— Start Available data —
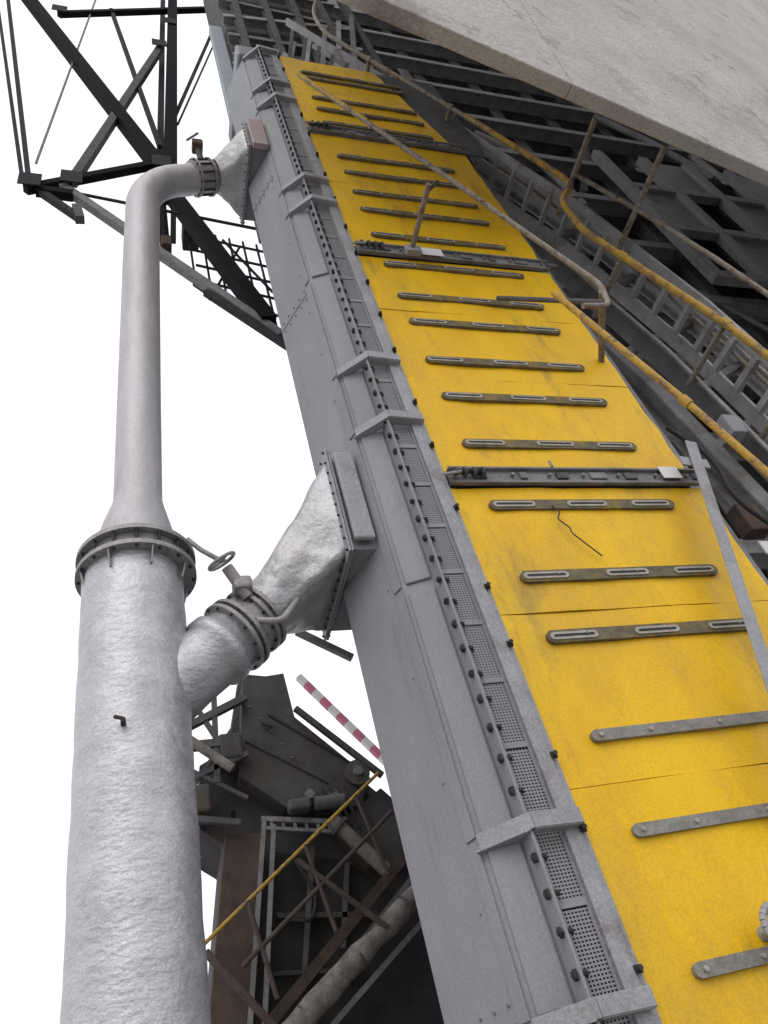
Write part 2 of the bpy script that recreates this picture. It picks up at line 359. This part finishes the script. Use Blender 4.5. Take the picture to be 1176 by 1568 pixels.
P.box('upper_hood_panel','mauve',(1.78,4.60,13.95),(2.02,4.69,14.95),bev=.01)
P.box('lower_hood_panel','lgrey',(1.79,4.72,5.85),(1.98,4.775,6.95),bev=.02)
ax=Vector((-.66,0,-.57)).normalized(); n0=Vector((1.10,5.42,5.66))
P.tube('branch_neck','foil2',[n0-ax*.02,n0+ax*.14],.25,32)
for d_,r_ in ((.13,.31),(.20,.31),(.36,.33),(.43,.33)): P.disc('valve_flange','duct',n0+ax*d_,ax,r_,.035,32)
P.tube('valve_body','duct',[n0+ax*.13,n0+ax*.43],.275,28)
P.ring_bolts('valve_bolts','bolt',n0+ax*.165,ax,.285,12,.012,.14); P.ring_bolts('valve_bolts','bolt',n0+ax*.395,ax,.305,12,.012,.14)
P.tube('branch_pipe','foil',[n0+ax*.42,n0+ax*.55,n0+ax*.57,n0+ax*.66,n0+ax*.68,n0+ax*.9,n0+ax*1.1,n0+ax*1.35],.27,36,rs=[.27,.275,.315,.315,.28,.28,.285,.29],wob=.01)
pp=n0+ax*.28+Vector((0,-.28,.1))
P.tube('valve_stem','duct',[pp,pp+Vector((-.16,-.1,.25))],.05,12)
P.box('valve_gearbox','duct',tuple(pp+Vector((-.12,-.10,.04))),tuple(pp+Vector((.04,.06,.17))),bev=.03)
wc=pp+Vector((-.2,-.12,.3)); wa=Vector((-.5,-.3,.8)).normalized(); wu=wa.orthogonal().normalized(); wv=wa.cross(wu)
ringp=[wc+(wu*math.cos(2*math.pi*k/20)+wv*math.sin(2*math.pi*k/20))*.12 for k in range(21)]
P.tube('valve_handwheel','duct',ringp,.016,8)
for k in range(3):
    a=2*math.pi*k/3; P.tube('valve_handwheel','duct',[wc,wc+(wu*math.cos(a)+wv*math.sin(a))*.12],.013,6)
P.tube('valve_lever','duct',[wc,wc+Vector((-.17,-.02,.12)),wc+Vector((-.27,-.02,.24))],.022,8)
P.tube('drain_pipe','duct',[n0+ax*.3+Vector((.05,-.25,-.1)),n0+ax*.3+Vector((.25,-.35,-.2)),n0+ax*.1+Vector((.3,-.2,.0))],.03,10,fillet=.1)
P.tube('test_point','bolt',[(-.09,5.0,4.42),(-.09,4.92,4.42)],.018,8); P.tube('test_point','rust',[(-.09,4.93,4.43),(-.15,4.93,4.45)],.014,8)
P.beam('pipe_stay','mgrey',(2.0,6.2,5.6),(1.5,6.2,5.95),.06,.06)
P.done()

# ================================================================ crane lattice, upper left
T=Obj('crane_lattice_jib',(0,9,15))
Y=9
def t(p,q,w,m='black',dy0=0,dy1=0): T.beam('lattice_members',m,(p[0],Y+dy0,p[1]),(q[0],Y+dy1,q[1]),w,w)
t((-3.9,37.5),(.71,23.07),.36)
T.ibeam('main_column','black',(1.75,9,42),(.90,9,21.3),.36,.34)
T.ibeam('main_column','truss',(1.35,9.5,42),(.70,9.5,22.8),.2,.2)
t((-4.3,37),(-2.33,21.16),.13,'truss'); t((-4.6,36.4),(-2.5,21.4),.10,'truss')
t((-2.4,20.95),(.81,23.43),.20); t((-2.17,20.95),(-1.35,20.9),.22)
t((-2.44,35.1),(6.9,42.3),.20)
t((.98,33.13),(-1.41,21.59),.22,'dgrey')
t((-1.2,38.9),(-2.28,22.47),.05,'mgrey'); t((-.70,36.82),(.75,24.5),.13,'truss')
t((4.1,42),(1.18,26.57),.09,'truss'); t((4.4,42),(1.3,26.3),.05,'truss')
t((.94,21.6),(2.75,15.9),.34)
t((-1.6,21.3),(2.95,15.42),.2,'mgrey'); t((-2.1,20.95),(-1.15,19.75),.16,'truss'); t((-1.25,20.3),(-1.15,19.7),.2,'dgrey')
t((1.5,16.95),(3.1,15.0),.14,'truss')
t((-1.5,21.1),(3.3,20.1),.06,'truss'); t((.66,21.5),(.66,18.6),.12,'black')
for k in range(6):
    x=1.35+.34*k; t((x,21.0-.1*k),(x+.05,18.4-.42*k),.05,'truss',.6,.6)
for k in range(5):
    z=20.7-.75*k; t((1.25+.1*k,z),(3.3,z-.55),.05,'truss',.6,.6)
t((1.35,18.3),(3.2,15.9),.07,'truss',.6,.6)
t((1.4,20.9),(2.4,18.6),.05,'truss',.6,.6); t((2.6,20.3),(1.9,18.3),.05,'truss',.6,.6); t((2.2,20.6),(3.2,18.2),.05,'truss',.6,.6)
for a,b in (((.71,23.07),(.94,22.2)),):
    T.beam('lattice_cross','truss',(a[0],9,a[1]),(b[0],11,b[1]),.12,.12)
T.beam('rear_lattice','truss',(1.9,11,42),(1.1,11,23),.16,.16)
for x,z in ((.75,23.1),(-2.3,21.1),(-2.4,35.1),(-1.4,21.5),(.95,33.1),(1.4,36)):
    T.box('node_gussets','truss',(x-.25,8.78,z-.3),(x+.25,8.81,z+.3))
T.box('drive_housing','truss',(1.2,9.2,20.4),(1.6,9.9,21.1),bev=.03)
T.box('lamp_box','rust',(.62,8.8,18.6),(.85,9.1,19.0),bev=.02)
T.done()

# ================================================================ boom head machinery house
H=Obj('boom_head_frame',(3.5,6.6,24))
H.box('head_plate','dgrey',(2.6,6.5,17.4),(6.6,8.0,36),bev=.03)
H.box('pale_cladding','lblue',(2.16,6.55,18.9),(2.50,6.75,27.5),bev=.01)
H.box('pale_cladding','mgrey',(2.05,6.5,18.3),(2.5,6.9,18.85),bev=.01)
for k in range(9):
    z=18.6+k*1.7; H.ibeam('head_ribs','rsteel' if k%2 else 'rsteel2',(2.5,6.25,z),(6.4,6.25,z+R(-.5,2.5)),.22,.25)
for k in range(5): H.ibeam('head_posts','dgrey',(2.75+k*.9,6.1,17.5),(3.0+k*.95,6.1,35),.2,.2)
H.box('end_cover','grey',(1.95,4.62,18.32),(2.6,6.4,18.9),bev=.05)
H.box('end_cover','mgrey',(2.6,4.7,18.32),(5.2,6.4,18.6),bev=.02)
H.tube('head_roller','dgrey',[(2.5,5.4,19.2),(5.0,5.4,19.2)],.35,24)
for k in range(6):
    H.beam('head_bracing','rsteel2' if k%2 else 'rsteel',(2.5+.5*k,5.8,18.8+k*.3),(3.6+.6*k,6.0,24+k),.12,.12)
H.done()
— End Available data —
**Stated goal**: Print out the material word for word, omitting the pictures.

**Exercise result**:
Write part 2 of the bpy script that recreates this picture. It picks up at line 359. This part finishes the script. Use Blender 4.5. Take the picture to be 1176 by 1568 pixels.
P.box('upper_hood_panel','mauve',(1.78,4.60,13.95),(2.02,4.69,14.95),bev=.01)
P.box('lower_hood_panel','lgrey',(1.79,4.72,5.85),(1.98,4.775,6.95),bev=.02)
ax=Vector((-.66,0,-.57)).normalized(); n0=Vector((1.10,5.42,5.66))
P.tube('branch_neck','foil2',[n0-ax*.02,n0+ax*.14],.25,32)
for d_,r_ in ((.13,.31),(.20,.31),(.36,.33),(.43,.33)): P.disc('valve_flange','duct',n0+ax*d_,ax,r_,.035,32)
P.tube('valve_body','duct',[n0+ax*.13,n0+ax*.43],.275,28)
P.ring_bolts('valve_bolts','bolt',n0+ax*.165,ax,.285,12,.012,.14); P.ring_bolts('valve_bolts','bolt',n0+ax*.395,ax,.305,12,.012,.14)
P.tube('branch_pipe','foil',[n0+ax*.42,n0+ax*.55,n0+ax*.57,n0+ax*.66,n0+ax*.68,n0+ax*.9,n0+ax*1.1,n0+ax*1.35],.27,36,rs=[.27,.275,.315,.315,.28,.28,.285,.29],wob=.01)
pp=n0+ax*.28+Vector((0,-.28,.1))
P.tube('valve_stem','duct',[pp,pp+Vector((-.16,-.1,.25))],.05,12)
P.box('valve_gearbox','duct',tuple(pp+Vector((-.12,-.10,.04))),tuple(pp+Vector((.04,.06,.17))),bev=.03)
wc=pp+Vector((-.2,-.12,.3)); wa=Vector((-.5,-.3,.8)).normalized(); wu=wa.orthogonal().normalized(); wv=wa.cross(wu)
ringp=[wc+(wu*math.cos(2*math.pi*k/20)+wv*math.sin(2*math.pi*k/20))*.12 for k in range(21)]
P.tube('valve_handwheel','duct',ringp,.016,8)
for k in range(3):
    a=2*math.pi*k/3; P.tube('valve_handwheel','duct',[wc,wc+(wu*math.cos(a)+wv*math.sin(a))*.12],.013,6)
P.tube('valve_lever','duct',[wc,wc+Vector((-.17,-.02,.12)),wc+Vector((-.27,-.02,.24))],.022,8)
P.tube('drain_pipe','duct',[n0+ax*.3+Vector((.05,-.25,-.1)),n0+ax*.3+Vector((.25,-.35,-.2)),n0+ax*.1+Vector((.3,-.2,.0))],.03,10,fillet=.1)
P.tube('test_point','bolt',[(-.09,5.0,4.42),(-.09,4.92,4.42)],.018,8); P.tube('test_point','rust',[(-.09,4.93,4.43),(-.15,4.93,4.45)],.014,8)
P.beam('pipe_stay','mgrey',(2.0,6.2,5.6),(1.5,6.2,5.95),.06,.06)
P.done()

# ================================================================ crane lattice, upper left
T=Obj('crane_lattice_jib',(0,9,15))
Y=9
def t(p,q,w,m='black',dy0=0,dy1=0): T.beam('lattice_members',m,(p[0],Y+dy0,p[1]),(q[0],Y+dy1,q[1]),w,w)
t((-3.9,37.5),(.71,23.07),.36)
T.ibeam('main_column','black',(1.75,9,42),(.90,9,21.3),.36,.34)
T.ibeam('main_column','truss',(1.35,9.5,42),(.70,9.5,22.8),.2,.2)
t((-4.3,37),(-2.33,21.16),.13,'truss'); t((-4.6,36.4),(-2.5,21.4),.10,'truss')
t((-2.4,20.95),(.81,23.43),.20); t((-2.17,20.95),(-1.35,20.9),.22)
t((-2.44,35.1),(6.9,42.3),.20)
t((.98,33.13),(-1.41,21.59),.22,'dgrey')
t((-1.2,38.9),(-2.28,22.47),.05,'mgrey'); t((-.70,36.82),(.75,24.5),.13,'truss')
t((4.1,42),(1.18,26.57),.09,'truss'); t((4.4,42),(1.3,26.3),.05,'truss')
t((.94,21.6),(2.75,15.9),.34)
t((-1.6,21.3),(2.95,15.42),.2,'mgrey'); t((-2.1,20.95),(-1.15,19.75),.16,'truss'); t((-1.25,20.3),(-1.15,19.7),.2,'dgrey')
t((1.5,16.95),(3.1,15.0),.14,'truss')
t((-1.5,21.1),(3.3,20.1),.06,'truss'); t((.66,21.5),(.66,18.6),.12,'black')
for k in range(6):
    x=1.35+.34*k; t((x,21.0-.1*k),(x+.05,18.4-.42*k),.05,'truss',.6,.6)
for k in range(5):
    z=20.7-.75*k; t((1.25+.1*k,z),(3.3,z-.55),.05,'truss',.6,.6)
t((1.35,18.3),(3.2,15.9),.07,'truss',.6,.6)
t((1.4,20.9),(2.4,18.6),.05,'truss',.6,.6); t((2.6,20.3),(1.9,18.3),.05,'truss',.6,.6); t((2.2,20.6),(3.2,18.2),.05,'truss',.6,.6)
for a,b in (((.71,23.07),(.94,22.2)),):
    T.beam('lattice_cross','truss',(a[0],9,a[1]),(b[0],11,b[1]),.12,.12)
T.beam('rear_lattice','truss',(1.9,11,42),(1.1,11,23),.16,.16)
for x,z in ((.75,23.1),(-2.3,21.1),(-2.4,35.1),(-1.4,21.5),(.95,33.1),(1.4,36)):
    T.box('node_gussets','truss',(x-.25,8.78,z-.3),(x+.25,8.81,z+.3))
T.box('drive_housing','truss',(1.2,9.2,20.4),(1.6,9.9,21.1),bev=.03)
T.box('lamp_box','rust',(.62,8.8,18.6),(.85,9.1,19.0),bev=.02)
T.done()

# ================================================================ boom head machinery house
H=Obj('boom_head_frame',(3.5,6.6,24))
H.box('head_plate','dgrey',(2.6,6.5,17.4),(6.6,8.0,36),bev=.03)
H.box('pale_cladding','lblue',(2.16,6.55,18.9),(2.50,6.75,27.5),bev=.01)
H.box('pale_cladding','mgrey',(2.05,6.5,18.3),(2.5,6.9,18.85),bev=.01)
for k in range(9):
    z=18.6+k*1.7; H.ibeam('head_ribs','rsteel' if k%2 else 'rsteel2',(2.5,6.25,z),(6.4,6.25,z+R(-.5,2.5)),.22,.25)
for k in range(5): H.ibeam('head_posts','dgrey',(2.75+k*.9,6.1,17.5),(3.0+k*.95,6.1,35),.2,.2)
H.box('end_cover','grey',(1.95,4.62,18.32),(2.6,6.4,18.9),bev=.05)
H.box('end_cover','mgrey',(2.6,4.7,18.32),(5.2,6.4,18.6),bev=.02)
H.tube('head_roller','dgrey',[(2.5,5.4,19.2),(5.0,5.4,19.2)],.35,24)
for k in range(6):
    H.beam('head_bracing','rsteel2' if k%2 else 'rsteel',(2.5+.5*k,5.8,18.8+k*.3),(3.6+.6*k,6.0,24+k),.12,.12)
H.done()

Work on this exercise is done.